This week, the 2016 presidential election is over with.
I thought I would be relieved about this. I have a countdown in my calendar, and I harped to all of my friends that I could not wait for this mud-slinging circus to be over with.
Yet, somehow, I'm actually kind of disappointed.
I'm disappointed because I'm going to the polls to vote for a candidate that I feel like I know little to nothing about, besides how quickly they can throw an insult. I'm disappointed because this election has shown me how quickly a political party, who pledges unity behind people who fight for a common cause, can come unraveled if they can't get the candidate they wanted. Heck, I'm disappointed because I've seen how political parties will go to the ends of the planet to make sure that the candidates that they DO NOT WANT, do not get the nomination (WikiLeaks, I'm looking at your information).
If you had asked me what I thought would happen in the beginning of the election process, I would have told you that Donald Trump didn't have a chance. I would have told you that Jeb Bush was going to be representing the Republicans because that is what the GOP wanted, and it seemed like only a Bush could fathomably beat a Clinton. I also would have told you that I thought Clinton was going to get the nomination, however Sanders had a fighting chance because his polling numbers were so incredibly high with millennials, a generation that outnumbers any generation before them.
Regardless of what I thought and what actually happened, I can honestly say that this has been the most manipulative, condescending, non-democratic election cycle I have ever seen. Granted, I can only remember three of four, but that isn't the point.
The disappointment that I feel about how Clinton and Trump have acted, both publicly and what has leaked about their private lives, is disturbing to me. It's truly a matter of voting for the lesser of two evils, but the evils are fire and poison.

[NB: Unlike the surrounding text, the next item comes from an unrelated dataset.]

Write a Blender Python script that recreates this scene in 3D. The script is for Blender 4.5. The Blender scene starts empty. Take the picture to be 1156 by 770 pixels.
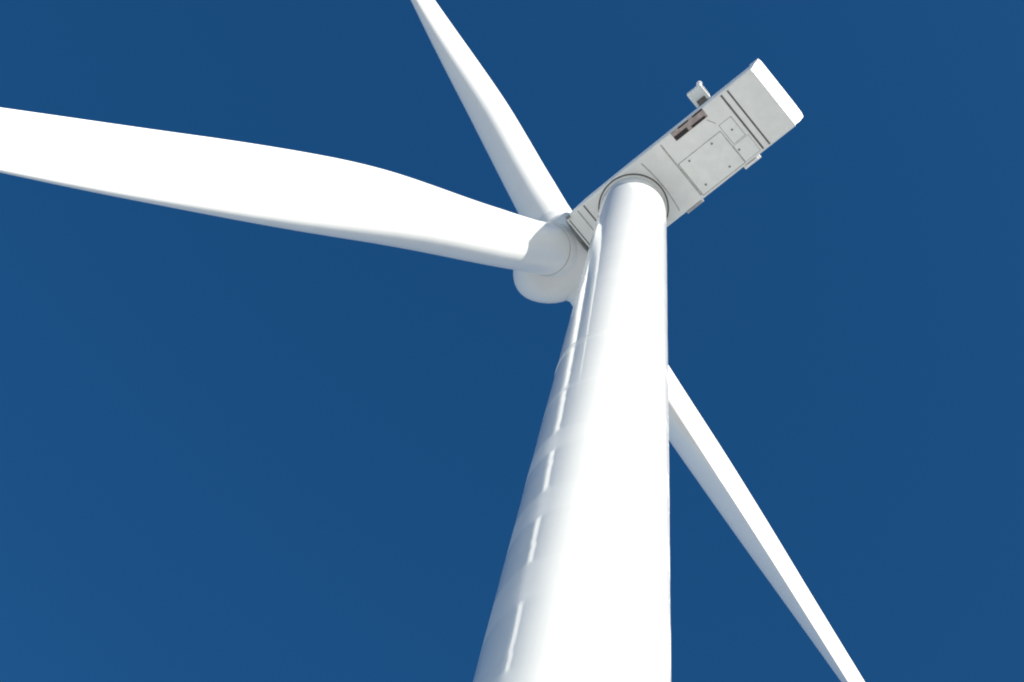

On Election Day, I will leave my polling station having done my duty as an American citizen. I will be voting in my first election, along with my brother and my father. While I will leave knowing that this nightmare is over with and our next president will be decided within the next few hours, it won't change that this election has been the most controversial, nasty election in the history of our country. It won't change the fact that I am so disappointed in what this election could have been.